Imagine you’re a farmer and it’s time to decide what to plant. You need information on supply, demand, prices, outlook -- information from the U.S. Department of Agriculture, university extension services, even economists at the Federal Reserve.
All of those agencies depend on data pulled from surveys sent out to farmers. The answers are often compiled by the U.S. Department of Agriculture’s National Agricultural Statistics Service, which makes data available free. Fewer farmers are responding to surveys, the Agriculture Department says, which could throw the accuracy of the data off, leaving farmers to fend for themselves when making choices for their businesses.
Missouri row crop farmer Adam Gatson recently drove more than an hour to attend an economic outlook conference put on by the University of Missouri's’ Food and Agricultural Policy Research Institute. He was interested in learning what the current trends are in global demand and where he should sell his corn and soybeans.
“I use it for making marketing plans for the future year,” Gatson says, “trying to predict what highs are possible and where you're trying to predict where you're going to market our crops.”
Conferences like the one Gatson attended in Columbia, Missouri, attract more than just farmers: bankers, commodity group leaders, and food and beverage company representatives all hedge their bets based on these projections. Congress develops farm policy partially based on this information.
The man behind many of projection calculations, Pat Westoff, director of the Food and Agricultural Research Policy Institute, says if farmers stopped responding, it could create a huge hole in the research.

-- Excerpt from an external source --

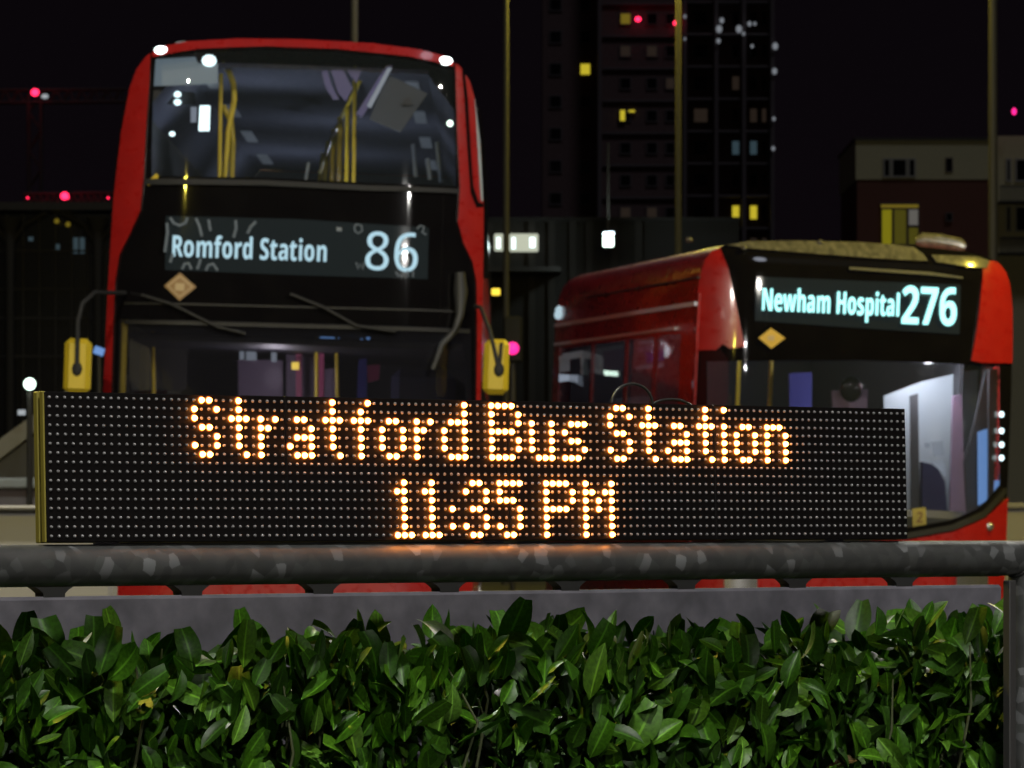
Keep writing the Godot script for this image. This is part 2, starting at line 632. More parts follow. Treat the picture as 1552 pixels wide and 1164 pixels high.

“We very much rely on getting good information, what production really was, what prices really are,” Westoff says. “Those sorts of things are critical to our work, critical to our work with Congress, critical to the farm programs we have today.”
The farm surveys ask questions like, How many acres of soybeans did you plant? What prices did your bushels of wheat fetch? To whom did you sell your pork? Economists round up the responses and make the projections.
Farmer Adam Gatson said he completes his surveys because he knows how valuable the information is, but they can be burdensome.
“It seems like they get longer and more detailed and more tedious every year,” Gatson says. “At some point it begins to get really frustrating about how much time it takes to fill them out.”
That is the problem.
“We've seen the percentage of producers that were responding to the survey start to fall over the last maybe seven years or so,” says USDA Chief Economist Rob Johansson.
In the early 1990s, response rates hit 85 percent, Johannson says. Recently, response rates have dropped lower than 60 percent in some cases and are still trending downward at a fast pace.
Johansson says he fears a dip in the quality and reliability of the data, which can have all sorts of impacts. Take, for instance, the Agricultural Risk Coverage-County program (ARC-CO), a kind of crop insurance that depends on county-level data. The payouts depend on what farmers in a given county report, which is some of the most challenging information to analyze, and the answer can mean thousands of dollars to farmers and billions to the federal budget. Johannson says response rates for the information needed to calculate those payments are trending downward.
The numbers also drive other federal farm programs.
“Programs that can help with new beginning farmers, for example,” Johansson says. “Or on just having a better idea of what the mix is out there in terms of organic versus conventional.”
There is one caveat about the decline in responses: part of the problem may stem from the rise in farm consolidation throughout the industry, which means fewer actual farmers are available to respond to a survey. But Keith Coble, an agricultural economist at Mississippi State University, says that consolidation does not fully account for the large recent drop-off in response rates.
The decline in response rates could hit smaller farms more acutely, Coble says. The Agriculture Department puts data in the public space so every farm is operating under the same information, creating a level playing field. Take away that information and smaller family farms will not be able to keep up with the larger ones, Coble says.
“Some entities that are large enough can go collect data on their own and have an advantage, for example, when they go trade in the futures market,” he says. Many smaller farms cannot afford to pay for private analyses.
The USDA is hoping to get reticent farmers back on board with surveys. Data gathering is especially key this year as the 2017 Agricultural Census kicks off – it is probably the most important and comprehensive survey with the most wide-ranging consequences developed by the federal department.
This time around, Coble says, researchers will likely use the internet more to reach out to farmers. Down the line, data gathering itself will change.
“I think one of the things that we may see with technology, with remote sensing, with big ag data, I think the day is going to come, and it is not going to happen overnight, but the day is going to come when we're going to find ways to do some of the things differently,” he says.
The USDA is making a big push to make sure farmers not only respond to the surveys but that they understand how important this information is. The department launched a series of videos featuring dozens of farm groups and universities touting the surveys’ significance, which may prove to be important in the upcoming months.
In its initial budget, the Trump administration proposed a 21 percent cut to the Agriculture Department’s appropriation, naming the statistics wing as a place to trim funding.